__PROBLEM TO SOLVE__:
Copy the data precisely, keeping every character.

__DATASET EXCERPT__:
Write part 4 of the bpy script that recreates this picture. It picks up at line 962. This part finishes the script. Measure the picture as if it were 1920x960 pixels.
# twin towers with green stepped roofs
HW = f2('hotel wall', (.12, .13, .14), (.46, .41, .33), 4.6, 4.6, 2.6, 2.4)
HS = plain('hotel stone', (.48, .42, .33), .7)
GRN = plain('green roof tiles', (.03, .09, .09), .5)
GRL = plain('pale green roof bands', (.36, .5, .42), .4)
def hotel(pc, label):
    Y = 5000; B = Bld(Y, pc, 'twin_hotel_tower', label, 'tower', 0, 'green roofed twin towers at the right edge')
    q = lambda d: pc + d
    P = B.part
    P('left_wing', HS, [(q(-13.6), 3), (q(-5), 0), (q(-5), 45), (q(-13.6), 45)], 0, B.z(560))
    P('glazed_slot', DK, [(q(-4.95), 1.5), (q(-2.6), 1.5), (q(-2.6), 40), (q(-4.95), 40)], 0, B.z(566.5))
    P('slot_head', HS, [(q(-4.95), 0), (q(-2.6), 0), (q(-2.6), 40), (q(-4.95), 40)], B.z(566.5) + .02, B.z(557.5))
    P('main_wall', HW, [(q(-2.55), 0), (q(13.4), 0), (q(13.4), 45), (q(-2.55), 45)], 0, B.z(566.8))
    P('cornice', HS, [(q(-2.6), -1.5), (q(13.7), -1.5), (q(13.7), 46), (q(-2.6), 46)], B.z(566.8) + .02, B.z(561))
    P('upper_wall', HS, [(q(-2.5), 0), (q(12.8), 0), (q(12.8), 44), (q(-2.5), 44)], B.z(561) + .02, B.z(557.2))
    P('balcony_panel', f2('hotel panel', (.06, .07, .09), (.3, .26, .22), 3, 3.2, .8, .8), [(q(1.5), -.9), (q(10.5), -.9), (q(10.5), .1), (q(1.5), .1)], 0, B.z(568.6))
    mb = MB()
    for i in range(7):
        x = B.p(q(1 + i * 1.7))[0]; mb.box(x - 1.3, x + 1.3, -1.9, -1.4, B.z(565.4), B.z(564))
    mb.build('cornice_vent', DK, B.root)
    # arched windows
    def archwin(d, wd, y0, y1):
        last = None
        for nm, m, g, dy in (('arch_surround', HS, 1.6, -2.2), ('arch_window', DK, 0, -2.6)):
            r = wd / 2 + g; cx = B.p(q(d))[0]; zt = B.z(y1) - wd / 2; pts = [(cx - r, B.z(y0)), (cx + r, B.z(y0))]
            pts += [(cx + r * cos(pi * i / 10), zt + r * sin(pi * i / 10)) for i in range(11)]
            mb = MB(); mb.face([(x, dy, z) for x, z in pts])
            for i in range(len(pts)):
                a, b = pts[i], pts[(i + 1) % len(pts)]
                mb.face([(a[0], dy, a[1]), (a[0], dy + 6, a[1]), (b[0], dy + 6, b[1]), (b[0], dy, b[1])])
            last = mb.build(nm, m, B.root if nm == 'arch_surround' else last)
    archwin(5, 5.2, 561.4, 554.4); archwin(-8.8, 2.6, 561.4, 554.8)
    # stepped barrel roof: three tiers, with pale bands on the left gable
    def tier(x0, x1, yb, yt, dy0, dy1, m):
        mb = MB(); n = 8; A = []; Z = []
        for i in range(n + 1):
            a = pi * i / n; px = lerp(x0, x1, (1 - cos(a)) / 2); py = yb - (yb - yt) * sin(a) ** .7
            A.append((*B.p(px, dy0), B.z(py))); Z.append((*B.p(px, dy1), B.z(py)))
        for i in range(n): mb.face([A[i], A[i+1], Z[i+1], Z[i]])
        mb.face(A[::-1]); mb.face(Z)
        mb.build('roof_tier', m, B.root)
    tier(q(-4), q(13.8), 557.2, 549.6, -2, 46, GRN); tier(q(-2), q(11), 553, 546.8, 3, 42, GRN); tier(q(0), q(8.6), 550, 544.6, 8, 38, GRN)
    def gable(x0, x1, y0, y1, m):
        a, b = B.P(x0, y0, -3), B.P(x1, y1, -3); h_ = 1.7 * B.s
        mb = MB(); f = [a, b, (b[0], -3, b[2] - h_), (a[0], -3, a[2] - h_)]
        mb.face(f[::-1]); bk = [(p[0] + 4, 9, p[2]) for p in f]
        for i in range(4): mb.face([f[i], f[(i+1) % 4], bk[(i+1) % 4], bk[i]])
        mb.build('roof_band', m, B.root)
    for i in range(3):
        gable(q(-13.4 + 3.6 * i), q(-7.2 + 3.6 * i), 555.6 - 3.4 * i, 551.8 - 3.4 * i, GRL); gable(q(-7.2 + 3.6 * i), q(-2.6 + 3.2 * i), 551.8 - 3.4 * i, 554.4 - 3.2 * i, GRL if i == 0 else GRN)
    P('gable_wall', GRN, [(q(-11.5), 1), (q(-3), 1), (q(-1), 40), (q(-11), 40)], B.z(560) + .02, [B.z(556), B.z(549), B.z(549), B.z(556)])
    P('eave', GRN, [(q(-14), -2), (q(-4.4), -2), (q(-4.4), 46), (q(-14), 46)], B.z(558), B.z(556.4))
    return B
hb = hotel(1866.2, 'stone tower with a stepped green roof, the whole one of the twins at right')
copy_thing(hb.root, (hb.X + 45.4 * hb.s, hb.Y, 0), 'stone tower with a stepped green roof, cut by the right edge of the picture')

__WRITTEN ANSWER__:
Write part 4 of the bpy script that recreates this picture. It picks up at line 962. This part finishes the script. Measure the picture as if it were 1920x960 pixels.
# twin towers with green stepped roofs
HW = f2('hotel wall', (.12, .13, .14), (.46, .41, .33), 4.6, 4.6, 2.6, 2.4)
HS = plain('hotel stone', (.48, .42, .33), .7)
GRN = plain('green roof tiles', (.03, .09, .09), .5)
GRL = plain('pale green roof bands', (.36, .5, .42), .4)
def hotel(pc, label):
    Y = 5000; B = Bld(Y, pc, 'twin_hotel_tower', label, 'tower', 0, 'green roofed twin towers at the right edge')
    q = lambda d: pc + d
    P = B.part
    P('left_wing', HS, [(q(-13.6), 3), (q(-5), 0), (q(-5), 45), (q(-13.6), 45)], 0, B.z(560))
    P('glazed_slot', DK, [(q(-4.95), 1.5), (q(-2.6), 1.5), (q(-2.6), 40), (q(-4.95), 40)], 0, B.z(566.5))
    P('slot_head', HS, [(q(-4.95), 0), (q(-2.6), 0), (q(-2.6), 40), (q(-4.95), 40)], B.z(566.5) + .02, B.z(557.5))
    P('main_wall', HW, [(q(-2.55), 0), (q(13.4), 0), (q(13.4), 45), (q(-2.55), 45)], 0, B.z(566.8))
    P('cornice', HS, [(q(-2.6), -1.5), (q(13.7), -1.5), (q(13.7), 46), (q(-2.6), 46)], B.z(566.8) + .02, B.z(561))
    P('upper_wall', HS, [(q(-2.5), 0), (q(12.8), 0), (q(12.8), 44), (q(-2.5), 44)], B.z(561) + .02, B.z(557.2))
    P('balcony_panel', f2('hotel panel', (.06, .07, .09), (.3, .26, .22), 3, 3.2, .8, .8), [(q(1.5), -.9), (q(10.5), -.9), (q(10.5), .1), (q(1.5), .1)], 0, B.z(568.6))
    mb = MB()
    for i in range(7):
        x = B.p(q(1 + i * 1.7))[0]; mb.box(x - 1.3, x + 1.3, -1.9, -1.4, B.z(565.4), B.z(564))
    mb.build('cornice_vent', DK, B.root)
    # arched windows
    def archwin(d, wd, y0, y1):
        last = None
        for nm, m, g, dy in (('arch_surround', HS, 1.6, -2.2), ('arch_window', DK, 0, -2.6)):
            r = wd / 2 + g; cx = B.p(q(d))[0]; zt = B.z(y1) - wd / 2; pts = [(cx - r, B.z(y0)), (cx + r, B.z(y0))]
            pts += [(cx + r * cos(pi * i / 10), zt + r * sin(pi * i / 10)) for i in range(11)]
            mb = MB(); mb.face([(x, dy, z) for x, z in pts])
            for i in range(len(pts)):
                a, b = pts[i], pts[(i + 1) % len(pts)]
                mb.face([(a[0], dy, a[1]), (a[0], dy + 6, a[1]), (b[0], dy + 6, b[1]), (b[0], dy, b[1])])
            last = mb.build(nm, m, B.root if nm == 'arch_surround' else last)
    archwin(5, 5.2, 561.4, 554.4); archwin(-8.8, 2.6, 561.4, 554.8)
    # stepped barrel roof: three tiers, with pale bands on the left gable
    def tier(x0, x1, yb, yt, dy0, dy1, m):
        mb = MB(); n = 8; A = []; Z = []
        for i in range(n + 1):
            a = pi * i / n; px = lerp(x0, x1, (1 - cos(a)) / 2); py = yb - (yb - yt) * sin(a) ** .7
            A.append((*B.p(px, dy0), B.z(py))); Z.append((*B.p(px, dy1), B.z(py)))
        for i in range(n): mb.face([A[i], A[i+1], Z[i+1], Z[i]])
        mb.face(A[::-1]); mb.face(Z)
        mb.build('roof_tier', m, B.root)
    tier(q(-4), q(13.8), 557.2, 549.6, -2, 46, GRN); tier(q(-2), q(11), 553, 546.8, 3, 42, GRN); tier(q(0), q(8.6), 550, 544.6, 8, 38, GRN)
    def gable(x0, x1, y0, y1, m):
        a, b = B.P(x0, y0, -3), B.P(x1, y1, -3); h_ = 1.7 * B.s
        mb = MB(); f = [a, b, (b[0], -3, b[2] - h_), (a[0], -3, a[2] - h_)]
        mb.face(f[::-1]); bk = [(p[0] + 4, 9, p[2]) for p in f]
        for i in range(4): mb.face([f[i], f[(i+1) % 4], bk[(i+1) % 4], bk[i]])
        mb.build('roof_band', m, B.root)
    for i in range(3):
        gable(q(-13.4 + 3.6 * i), q(-7.2 + 3.6 * i), 555.6 - 3.4 * i, 551.8 - 3.4 * i, GRL); gable(q(-7.2 + 3.6 * i), q(-2.6 + 3.2 * i), 551.8 - 3.4 * i, 554.4 - 3.2 * i, GRL if i == 0 else GRN)
    P('gable_wall', GRN, [(q(-11.5), 1), (q(-3), 1), (q(-1), 40), (q(-11), 40)], B.z(560) + .02, [B.z(556), B.z(549), B.z(549), B.z(556)])
    P('eave', GRN, [(q(-14), -2), (q(-4.4), -2), (q(-4.4), 46), (q(-14), 46)], B.z(558), B.z(556.4))
    return B
hb = hotel(1866.2, 'stone tower with a stepped green roof, the whole one of the twins at right')
copy_thing(hb.root, (hb.X + 45.4 * hb.s, hb.Y, 0), 'stone tower with a stepped green roof, cut by the right edge of the picture')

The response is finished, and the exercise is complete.